【読書日記】#今こそ読みたい神マンガ 「夜明けの図書館」を読む 埜納タオ 双葉社
私は3つの図書館を日常的に利用しています。それぞれの図書館は、それぞれに個性があり、使い分けをし、本との快適な時間と空間を体験しています。
そんな図書館好きな私の#今こそ読みたい神マンガは「夜明けの図書館」です。
このマンガとの出会いも図書館でした。その図書館では、「図書館お助け隊」と呼ばれるボランティアの方が、図書館の本を紹介するPOPの作成をしておられます。そのPOPを見たのがきっかけでした。

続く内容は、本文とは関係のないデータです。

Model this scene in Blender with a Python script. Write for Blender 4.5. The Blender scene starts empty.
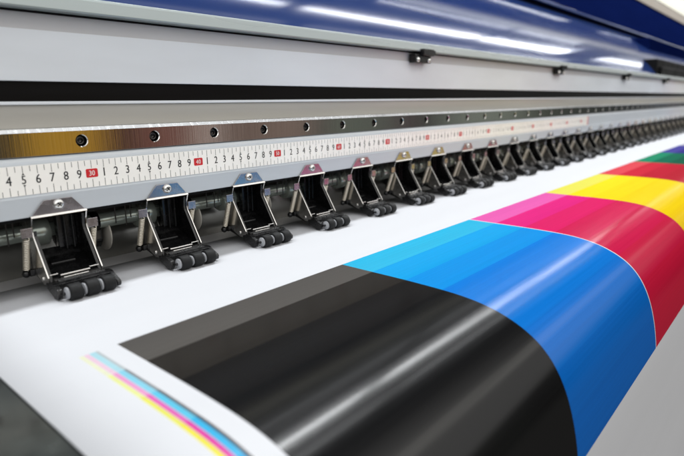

POPによると、図書館のレファレンスサービスがテーマで新米図書館司書の話らしい。図書館というテーマも珍しいのに、その中でもレファレンスサービスというあまり知られていない分野に特化したマンガとは、どんなのだろう、と思いました。本棚には6巻まで置かれており、試しに第1巻だけを借りました。一気読みしてしまい、続きを借りようと図書館へ行ったところ、すでに貸出中。すぐに予約をし、読み切ったという次第です。
出版社のHPで夜明けの図書館を紹介されています。詳しくはこちらをご覧ください。
私視点での「夜明けの図書館」について書かせていただきます。
この本を通して様々な人に出会える
1巻に4つのエピソードで読みやすい
知らず知らずのうちに社会学を学んでいるような気になる
小さなテーマだが、広がりと奥がある内容である
図書館がもっと好きになる
この本を通して様々な人に出会える
この本には、実に様々な人が出てきます。新米図書館司書の葵さんが出会う人たちの中には、図書館に足が向かない人もいました。葵さん自身も、「へえ、このような人もおられるんだ」という発見をしたこともありました。出会う人たち皆さんが身近であったり、実際に接したことはないけれども「いそうだな」と思ったりできる人たちなので、私自身もイメージしやすく、様々な人に出会えた気分になりました。
1巻に4つのエピソードで読みやすい
一つのエピソードが適度な長さで描かれています。私は普段マンガを読むことはなく、読み慣れていませんが、とても読みやすかったです。起承転結がコンパクトにまとめられていて、十分読み応えがあり、満足感がありました。1巻に4つのエピソードなので、1巻で少なくとも4人の人に出会い、経験を享受できるのです。
知らず知らずのうちに社会学を学んでいるような気になる
”この本を通して様々な人に出会える”の項目にも書かせていただきましたが、実にいろいろな人が普遍的なテーマで描かれています。
・年老いた人
・子ども
・専業主夫
・読み書き障害のある子ども
・外国がルーツの子ども
など
色々なジェネレーション、マイノリティ、多文化、ジェンダー、偏見、人との交流について教えてくれるエピソードであり、登場人物であります。
小さなテーマだが、広がりと奥がある内容である
「図書館のレファレンスサービス」というあまり知られていない小さなテーマです。しかし、このサービスは図書館司書の力量が大いに発揮される、とても重要なものです。「この本はどこにありますか」から始まり、「このことについて知りたいのですが、本を教えてください」、「昔のこの写真はどこの風景なのか、知りたい」など、その内容も様々です。この本のエピソードにもあったように、レファレンスサービスを利用することで、物事の考え方が変わり、それからの生き方にも変化を及ぼすということもあります。そのようなことを、さらりと、やんわりと描かれ、奥が深い本だなあと思いました。
図書館がもっと好きになる
この本を読む人は、もともと図書館が好きな方が多いと思います。私もそうです。この本では、スタッフの雇用状態、蔵書点検の様子、役割分担などもわかりやすく描かれおり、図書館の裏側を知ることができました。また、図書館が、人との交流、市民との相互理解を目指しているという気合を感じることができました。図書館に対し、より親しみを感じましたし、より好きになりました。
しかし、図書館をあまり利用しない方にもおすすめです。ぜひ、騙されたと思って、読んでいただきたいです。きっと「図書館っていいかも」「図書館に行ってみようかな」という気持ちになります。
最後になりましたが、一つ紹介です。
著者の埜納さんが本の構想を練る時に、「現実は甘くないけど、理想の図書館を描こう」と考えられたそうです。今の図書館を知り、これからの図書館を見通す、そんなことができる、良い本です。